Assuming that the PCB reinstalls Khan in his role of chief selector – after all, he was interim coach and should still have his old job – there is a larger debate over how much influence a captain and coach have over selection matters. In 2010, before the South Africa series in the UAE, the Pakistan squad was announced without consulting the captain or the coach. At the time, Khan had argued that while he preferred that the captain and coach’s input were sought, nowhere did it state in the PCB constitution that the coach and captain “must have a say in the selection of any squad.” Afridi and Waqar had protested the decision, while Misbah had simply been told that about the squad he was supposed to pick a team from.

But along with Misbah, Khan has managed to create a Pakistan that is pragmatically exciting. While Misbah may lap up the plaudits despite his dour style, the core was created by Khan. Identifying Mohammad Hafeez and Taufiq Umer as a long-term opening partnership in Tests, and subsequently persisting with them, the elevation of Azhar Ali to No 3 and a chance to learn from Younis and Misbah, the axing of Umer Akmal on the pretext of poor temperament, persisting with Adnan Akmal, and of course the three-spinners strategy have all been decisions taken together with the captain. The underperformers have been sent home and a new hungrier bench has been identified. Letting Misbah choose his own lieutenants (Hafeez and Saeed Ajmal) was a masterstroke too; no captain wants to be a dummy and instead, wants to stamp his own mark on the team.

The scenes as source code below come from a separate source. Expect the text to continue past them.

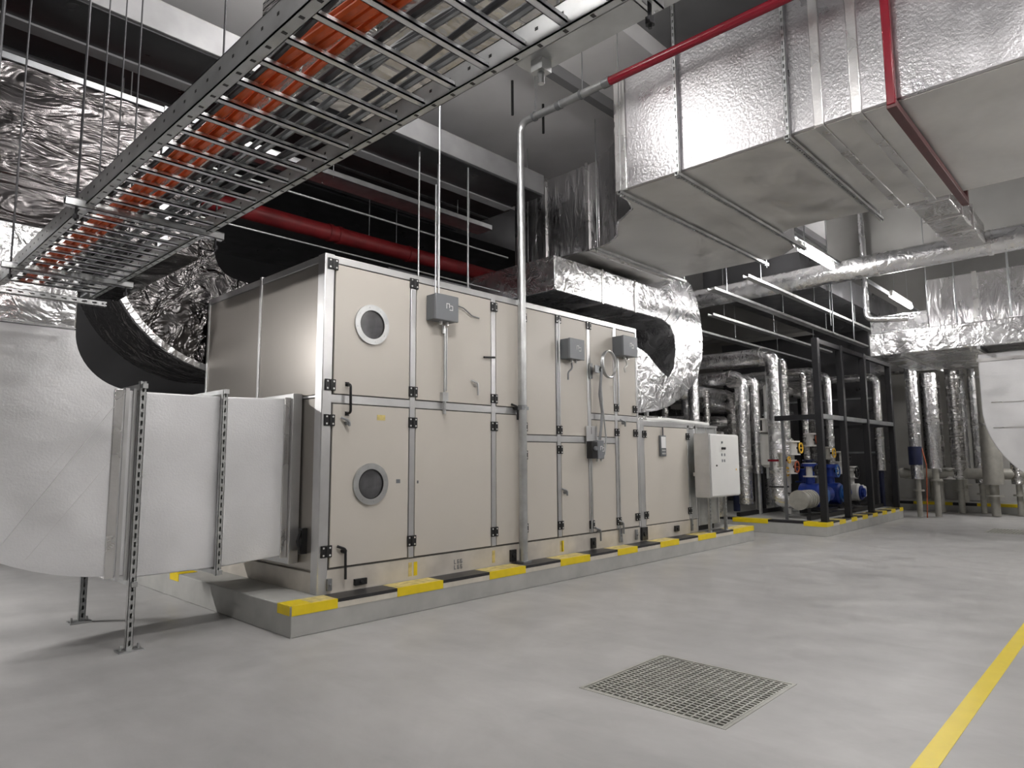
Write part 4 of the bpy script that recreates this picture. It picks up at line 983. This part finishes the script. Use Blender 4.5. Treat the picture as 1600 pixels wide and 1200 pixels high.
# big pale elbow at right edge
t = thing('foil_duct', 'pale foil duct with large curved elbow at the right edge of the view', 'duct', (15, 1, 1))
cy_, cz_, R1 = .70, 2.35, 1.50
arcq = [(cy_+R1*math.cos(a), cz_+R1*math.sin(a)) for a in [0-(PI/2)*i/20 for i in range(21)]]
poly = [(cy_+R1, 3.35)] + arcq + [(-2.5, cz_-R1), (-2.5, cz_-R1+1.4), (cy_-.2, cz_-R1+1.4), (cy_-.2, 3.35)]
m_ = MB(); m_.prism(poly, 'x', 14.6, 16.2); m_.build('elbow', 'foil_cloth_creased', t, bev=.015)
m_ = MB(); m_.box(14.58, 16.22, cy_-.22, cy_+R1+.02, 3.2, 3.26); m_.build('flange', 'foil_tape', t)
for z in (2.0, 2.45): MB().box(14.59, 14.601, -2.4, cy_+R1-.15, z, z+.014).build('tape_seam', 'foil_tape', t)

# ------------------------------------------------------------------ right side overhead services
foilpipe('thick round foil pipe crossing overhead behind the near tube light', [(12.5, 8.8, 4.72), (12.5, -3.0, 4.86)], .19, mt='foil_bright', bands=[((12.5, 3.2, 4.785), 'y'), ((12.5, 1.6, 4.80), 'y')])
t = thing('foil_duct', 'foil duct leaving the right side of the big duct toward the back', 'duct', (11.5, 1.9, 4.72))
MB().box(9.26, 12.25, 1.62, 2.05, 4.72, 5.05).build('body', 'foil_crinkle', t, bev=.015)
for x in (9.6, 10.4, 11.2): MB().box(x, x+.05, 1.60, 2.07, 4.70, 5.07).build('flange', 'foil_tape', t)
t = thing('foil_duct', 'bright foil duct lit by the farther tube light over the far aisle', 'duct', (16, 1.5, 3.6))
MB().box(15.2, 17.2, -3.0, 3.05, 4.02, 5.0).build('body', 'foil_side', t, bev=.02)
for y in (2.2, .9): MB().box(15.17, 15.2, y, y+.08, 4.0, 5.02).build('flange', 'foil_tape', t)
m_ = MB(); m_.box(15.2, 15.9, 3.054, 4.1, 3.95, 4.4); m_.build('branch', 'foil_bright', t, bev=.01)
t = thing('foil_duct', 'low wide foil duct with pale underside over the far pipes', 'duct', (16, 1.5, 3.4))
MB().box(14.3, 17.5, -3.0, 3.9, 3.45, 3.9).build('body', 'foil_bright', t, bev=.015)
for y in (.6, 2.1, 3.3): MB().box(14.27, 17.55, y, y+.05, 3.40, 3.45).build('flange', 'galvanised', t)
# conduits and trunkings in X direction beyond the big duct
for i, (y, z, x0, x1, w, lab) in enumerate(((4.6, 4.45, 10.5, 19, .10, 'galvanised tray running over the pump frame, nearest the big duct'), (5.2, 4.35, 10.5, 19, .14, 'galvanised tray running over the pump frame, second from the big duct'),
                                           (6.1, 4.30, 12.2, 19, .12, 'galvanised tray running over the pump frame, third from the big duct'), (7.0, 4.25, 12.2, 20, .2, 'wide galvanised tray over the pump frame'))):
    t = thing('cable_trunking', lab, 'cable trunking', ((x0+x1)/2, y, z))
    m_ = MB(); m_.box(x0, x1, y, y+w, z, z+.006); m_.box(x0, x1, y, y+.006, z, z+.05); m_.box(x0, x1, y+w-.006, y+w, z, z+.05); m_.build('body', 'galvanised', t)
    for x in (x0+.6, x0+3.1, x0+5.6):
        MB().cyl((x, y+w/2, z), (x, y+w/2, 4.89 if (4.6 < y+w/2 < 6.6 and x > 12.8) else (5.39 if y > 8.4 else 6.59)), .006, 8).build('threaded_rod', 'galvanised_dark', t)
t = thing('light_trunking', 'slim galvanised channel carrying the two lit tube lights', 'cable trunking', (14, 3.8, 4.93))
MB().box(10.2, 18.5, 3.74, 3.80, 4.88, 4.92).build('body', 'galvanised_dark', t)
t = thing('overhead_duct', 'dark flat duct over the pump frame beyond the big duct', 'duct', (15, 6.5, 4.9))
MB().box(12.8, 19.5, 4.6, 6.6, 4.9, 5.4).build('body', 'duct_dark', t)
for i, (x, y, r) in enumerate(((14.0, 4.45, .010), (15.1, 4.40, .010), (13.1, 4.2, .008), (14.2, 2.4, .012), (14.2, 1.6, .016), (14.2, 1.2, .016), (13.0, 2.6, .008))):
    MB().cyl((x, y, 3.95 if i < 3 else 3.9), (x, y, 5.05 if 13.15 < x < 13.9 and y < 4.2 else (6.84 if y < 4.22 else 6.59)), r, 8).build('hanger_rod', 'galvanised_dark', label=['thin rod hanging above the first black post', 'thin rod hanging above the second black post', 'thin rod hanging left of the pump frame', 'rod hanging beside the bright far duct, left one', 'thick rod hanging beside the bright far duct, middle one', 'thick rod hanging beside the bright far duct, right one', 'thin rod hanging behind the thick round foil pipe'][i], cat='hanger rod', group='rods over the far aisle')
t = thing('sprinkler_main', 'dark red pipe crossing overhead beyond the big duct at the right edge', 'pipe', (9.8, 0, 5.2))
MB().tube([(9.9, 2.0, 5.15), (9.9, -3.5, 5.15)], .05, 16).build('pipe', 'red_old', t)
cable('drop_pipe', 'pale drop pipe hanging behind the thick round foil pipe', 'pipe', [(13.0, 3.55, 6.84), (13.0, 3.55, 3.95), (13.0, 2.9, 3.88)], .055, 'foil_bright', .15)
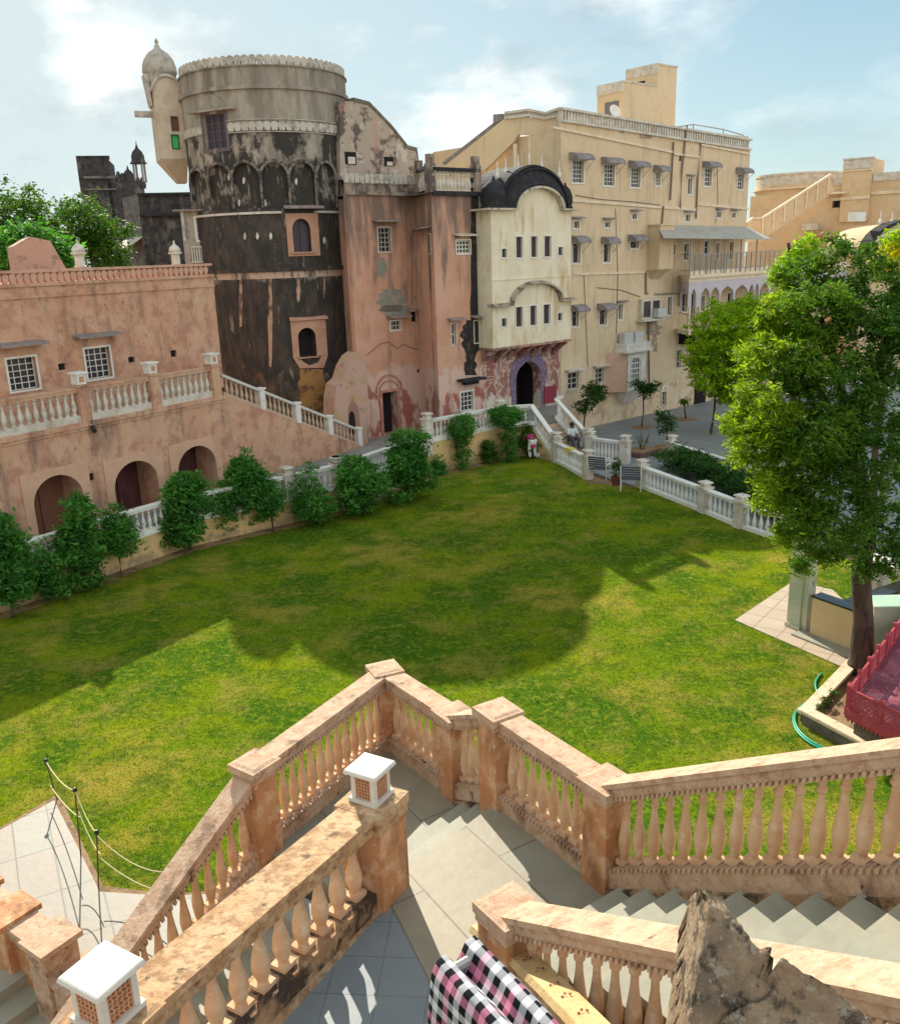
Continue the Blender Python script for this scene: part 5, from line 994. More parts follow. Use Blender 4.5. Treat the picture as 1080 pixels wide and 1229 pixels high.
def branchy(b,base,top,r0,targets,r=random):
    base=np.array(base,float); top=np.array(top,float); mid=(base+top)/2+np.array([r.uniform(-.08,.08),r.uniform(-.08,.08),0])*np.linalg.norm(top-base)*.5
    b.tube([base-[0,0,.15],base+[0,0,.06*np.linalg.norm(top-base)],mid,top],[r0*1.45,r0*1.05,r0*.85,r0*.65],9)
    for t in targets:
        t=np.array(t,float); s=mid+(top-mid)*r.uniform(.3,1); m=(s+t)/2+np.array([r.uniform(-.15,.15),r.uniform(-.15,.15),r.uniform(0,.2)])*np.linalg.norm(t-s)*.6
        b.tube([s,m,t],[r0*.5,r0*.32,r0*.1],6)
def blob(px,py,r,Y): c=D(px,py,Y); k=Y/FL*1.0; return (c[0],c[1],c[2],r*k,r*k)
# shrubs in front of the yellow wall
SH=[(13,738,592,52,'tall dark leafy shrub at the left edge of the lawn, in front of the arches'),(60,716,640,48,'round dense green shrub second from the left edge, below the first arch'),(100,700,585,50,'tall leafy shrub with a bare stem between the first and second arch'),(139,687,598,46,'light round young tree on a thin stem before the second arch'),(222,655,560,58,'large dark shrub to the right of the second arch against the wall'),(262,640,572,40,'small bright green shrub under the third arch'),(293,634,535,54,'tall leafy shrub right of the third arch, below the stair wall'),(320,634,562,34,'thin stemmed bright shrub standing beside the tall one under the stair wall'),(367,625,556,50,'rounded leafy bush below the middle of the sloping stair wall'),(428,613,542,62,'broad dense bush at the foot of the white sloping stair rail'),(486,598,516,60,'large dark bush in front of the small pink doorway'),(521,568,546,18,'tiny bush next to the large dark bush by the terrace corner'),(550,562,499,30,'narrow columnar vine-covered shrub on the terrace wall'),(582,554,527,26,'small low round bush at the terrace wall between two climbers'),(603,552,488,36,'funnel shaped climber spreading over the terrace balustrade'),(627,546,509,30,'light green round bush beside the person in pink')]
for i,(x,yb,yt,wd,lab) in enumerate(SH):
    g=G(x,yb,0); g=g+np.array([.30,-.42,0])*(1 if 2<=i<=10 else .6); k=g[1]/FL*1.02; hgt=(yb-yt)*k*1.06; wr=wd*k/2*1.08; root=empty('shrub',g,lab,'shrub','shrubs along the lawn wall'); rr_=random.Random(i)
    thin=i in(3,7); bl=[]
    if i in(12,): bl=[(g[0],g[1],hgt*.78,wr,hgt*.22),(g[0],g[1],hgt*.35,wr*.55,hgt*.36)]
    elif i==14: bl=[(g[0],g[1],hgt*.82,wr,hgt*.16),(g[0]+.1,g[1],hgt*.4,wr*.45,hgt*.4)]
    else:
        lo_=.34 if thin else .02
        for j in range(10):
            f=rr_.random(); zc_=hgt*(lo_+(1-lo_)*(.16+.66*f)); ww=wr*(.72-.35*abs(f-.35)); bl.append((g[0]+rr_.uniform(-.5,.5)*wr*(1-f*.5),g[1]+rr_.uniform(-.5,.4)*wr,zc_,max(.14,ww),hgt*.19))
        bl.append((g[0]+rr_.uniform(-.2,.2)*wr,g[1],hgt*.9,wr*.28,hgt*.1))
    n=int(7500*max(.2,min(1.3,(hgt*wr)/2.0))); sz=.19 if i in(0,2,4,6,9,10) else .13
    leafobj(leaves(bl,n,sz,40+i,clump=.19,per=16),'foliage',[LEAF_S,LEAF_M][i in(15,13)] if not thin else LEAF_S,root)
    b=MB(); branchy(b,g,(g[0],g[1],hgt*.5),.035,[(q[0],q[1],q[2]) for q in bl[:4]],rr_); b.build('stem',BARK,root)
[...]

Once Khan returns to his chief selector post, a liaising link between the incoming coach, captain and selectors will have to be created. While all seems to be set for Whatmore to be named as Pakistan’s next coach, the question is how to go forward without rocking the boat and disturbing this upward trajectory. The Australians, ever on the forefront of coaching and technological innovation, recently handed their captain and coach great license in team selection. Khan’s greatest legacy will be leaving a settled combination and team. Whatmore’s mandate will be to improve on this. Perhaps the Australian solution is a roadmap Pakistan will need to adhere to.